▸ Exercise brief:
Which lines run from the first one up to and including the one with "def AZ(z, u, v): return hit(2, z, u, v)"? Print exactly those.

▸ Given information:
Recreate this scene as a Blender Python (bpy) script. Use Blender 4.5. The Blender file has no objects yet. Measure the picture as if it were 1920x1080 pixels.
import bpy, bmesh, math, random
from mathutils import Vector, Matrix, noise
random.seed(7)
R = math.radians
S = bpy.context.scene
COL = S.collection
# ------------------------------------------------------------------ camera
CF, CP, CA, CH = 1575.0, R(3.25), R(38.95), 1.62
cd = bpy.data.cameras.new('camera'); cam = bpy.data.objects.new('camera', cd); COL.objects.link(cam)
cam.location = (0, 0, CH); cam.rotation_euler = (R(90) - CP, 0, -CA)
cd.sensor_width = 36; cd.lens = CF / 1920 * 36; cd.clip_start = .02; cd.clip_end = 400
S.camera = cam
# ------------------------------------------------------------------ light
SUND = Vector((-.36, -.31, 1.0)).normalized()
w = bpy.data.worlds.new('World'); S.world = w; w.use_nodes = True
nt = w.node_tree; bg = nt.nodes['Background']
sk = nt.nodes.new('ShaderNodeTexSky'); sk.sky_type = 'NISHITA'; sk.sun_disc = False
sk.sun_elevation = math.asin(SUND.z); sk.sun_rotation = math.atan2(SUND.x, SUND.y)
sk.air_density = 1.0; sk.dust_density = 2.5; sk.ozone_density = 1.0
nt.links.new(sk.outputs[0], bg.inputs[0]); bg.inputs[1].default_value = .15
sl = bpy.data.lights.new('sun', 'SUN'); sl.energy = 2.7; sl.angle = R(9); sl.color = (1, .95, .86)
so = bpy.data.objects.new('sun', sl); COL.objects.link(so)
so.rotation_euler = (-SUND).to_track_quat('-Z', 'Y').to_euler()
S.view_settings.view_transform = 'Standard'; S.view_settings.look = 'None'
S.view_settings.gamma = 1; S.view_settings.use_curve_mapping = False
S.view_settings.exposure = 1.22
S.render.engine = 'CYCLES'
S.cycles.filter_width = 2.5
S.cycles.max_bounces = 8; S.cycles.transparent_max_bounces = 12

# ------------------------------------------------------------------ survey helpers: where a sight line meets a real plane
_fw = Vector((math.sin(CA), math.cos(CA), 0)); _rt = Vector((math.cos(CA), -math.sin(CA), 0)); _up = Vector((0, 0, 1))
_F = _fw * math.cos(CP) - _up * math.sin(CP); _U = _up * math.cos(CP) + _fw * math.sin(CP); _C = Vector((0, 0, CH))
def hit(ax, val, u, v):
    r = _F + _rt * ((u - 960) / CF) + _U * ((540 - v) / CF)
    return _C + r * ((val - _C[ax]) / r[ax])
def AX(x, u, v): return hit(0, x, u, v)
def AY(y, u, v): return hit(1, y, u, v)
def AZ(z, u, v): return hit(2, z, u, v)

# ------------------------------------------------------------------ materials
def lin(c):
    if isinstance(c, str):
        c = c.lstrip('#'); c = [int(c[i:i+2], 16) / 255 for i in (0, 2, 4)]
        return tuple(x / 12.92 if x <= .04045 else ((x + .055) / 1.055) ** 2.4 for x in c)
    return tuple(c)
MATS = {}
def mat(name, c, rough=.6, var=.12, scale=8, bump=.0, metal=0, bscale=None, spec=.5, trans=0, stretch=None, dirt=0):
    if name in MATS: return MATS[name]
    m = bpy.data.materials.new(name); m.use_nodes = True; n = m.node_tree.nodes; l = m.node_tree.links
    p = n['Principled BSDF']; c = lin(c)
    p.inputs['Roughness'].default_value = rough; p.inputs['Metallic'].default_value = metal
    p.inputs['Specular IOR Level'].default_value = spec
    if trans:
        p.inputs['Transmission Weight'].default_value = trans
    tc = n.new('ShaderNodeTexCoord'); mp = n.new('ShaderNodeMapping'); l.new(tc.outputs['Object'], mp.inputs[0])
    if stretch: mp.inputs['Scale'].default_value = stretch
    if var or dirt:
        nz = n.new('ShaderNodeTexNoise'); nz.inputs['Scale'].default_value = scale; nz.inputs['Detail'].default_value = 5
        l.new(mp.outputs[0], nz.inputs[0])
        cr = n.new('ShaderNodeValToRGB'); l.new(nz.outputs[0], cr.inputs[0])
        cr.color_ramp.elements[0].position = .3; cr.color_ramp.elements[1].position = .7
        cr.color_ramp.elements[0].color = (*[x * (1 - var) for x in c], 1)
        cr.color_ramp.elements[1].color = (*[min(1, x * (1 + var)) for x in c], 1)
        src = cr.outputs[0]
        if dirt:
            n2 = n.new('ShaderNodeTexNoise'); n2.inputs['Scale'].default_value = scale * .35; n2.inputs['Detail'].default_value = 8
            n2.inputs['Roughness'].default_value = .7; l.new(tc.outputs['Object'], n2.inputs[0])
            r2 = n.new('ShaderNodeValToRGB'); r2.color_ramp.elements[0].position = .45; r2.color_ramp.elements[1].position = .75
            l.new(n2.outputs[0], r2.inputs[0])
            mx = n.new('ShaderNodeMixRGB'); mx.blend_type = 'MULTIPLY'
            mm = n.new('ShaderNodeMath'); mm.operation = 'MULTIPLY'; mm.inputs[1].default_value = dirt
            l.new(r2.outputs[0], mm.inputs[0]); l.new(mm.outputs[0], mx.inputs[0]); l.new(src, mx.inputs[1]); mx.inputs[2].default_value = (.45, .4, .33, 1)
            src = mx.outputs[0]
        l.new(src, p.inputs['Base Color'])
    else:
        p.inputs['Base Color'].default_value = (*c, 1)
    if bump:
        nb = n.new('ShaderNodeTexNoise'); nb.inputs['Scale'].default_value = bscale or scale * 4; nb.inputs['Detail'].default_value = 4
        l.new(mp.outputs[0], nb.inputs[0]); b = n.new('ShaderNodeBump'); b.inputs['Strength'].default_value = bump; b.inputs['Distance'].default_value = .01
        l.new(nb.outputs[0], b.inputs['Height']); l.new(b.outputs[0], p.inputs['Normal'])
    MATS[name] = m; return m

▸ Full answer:
Recreate this scene as a Blender Python (bpy) script. Use Blender 4.5. The Blender file has no objects yet. Measure the picture as if it were 1920x1080 pixels.
import bpy, bmesh, math, random
from mathutils import Vector, Matrix, noise
random.seed(7)
R = math.radians
S = bpy.context.scene
COL = S.collection
# ------------------------------------------------------------------ camera
CF, CP, CA, CH = 1575.0, R(3.25), R(38.95), 1.62
cd = bpy.data.cameras.new('camera'); cam = bpy.data.objects.new('camera', cd); COL.objects.link(cam)
cam.location = (0, 0, CH); cam.rotation_euler = (R(90) - CP, 0, -CA)
cd.sensor_width = 36; cd.lens = CF / 1920 * 36; cd.clip_start = .02; cd.clip_end = 400
S.camera = cam
# ------------------------------------------------------------------ light
SUND = Vector((-.36, -.31, 1.0)).normalized()
w = bpy.data.worlds.new('World'); S.world = w; w.use_nodes = True
nt = w.node_tree; bg = nt.nodes['Background']
sk = nt.nodes.new('ShaderNodeTexSky'); sk.sky_type = 'NISHITA'; sk.sun_disc = False
sk.sun_elevation = math.asin(SUND.z); sk.sun_rotation = math.atan2(SUND.x, SUND.y)
sk.air_density = 1.0; sk.dust_density = 2.5; sk.ozone_density = 1.0
nt.links.new(sk.outputs[0], bg.inputs[0]); bg.inputs[1].default_value = .15
sl = bpy.data.lights.new('sun', 'SUN'); sl.energy = 2.7; sl.angle = R(9); sl.color = (1, .95, .86)
so = bpy.data.objects.new('sun', sl); COL.objects.link(so)
so.rotation_euler = (-SUND).to_track_quat('-Z', 'Y').to_euler()
S.view_settings.view_transform = 'Standard'; S.view_settings.look = 'None'
S.view_settings.gamma = 1; S.view_settings.use_curve_mapping = False
S.view_settings.exposure = 1.22
S.render.engine = 'CYCLES'
S.cycles.filter_width = 2.5
S.cycles.max_bounces = 8; S.cycles.transparent_max_bounces = 12

# ------------------------------------------------------------------ survey helpers: where a sight line meets a real plane
_fw = Vector((math.sin(CA), math.cos(CA), 0)); _rt = Vector((math.cos(CA), -math.sin(CA), 0)); _up = Vector((0, 0, 1))
_F = _fw * math.cos(CP) - _up * math.sin(CP); _U = _up * math.cos(CP) + _fw * math.sin(CP); _C = Vector((0, 0, CH))
def hit(ax, val, u, v):
    r = _F + _rt * ((u - 960) / CF) + _U * ((540 - v) / CF)
    return _C + r * ((val - _C[ax]) / r[ax])
def AX(x, u, v): return hit(0, x, u, v)
def AY(y, u, v): return hit(1, y, u, v)
def AZ(z, u, v): return hit(2, z, u, v)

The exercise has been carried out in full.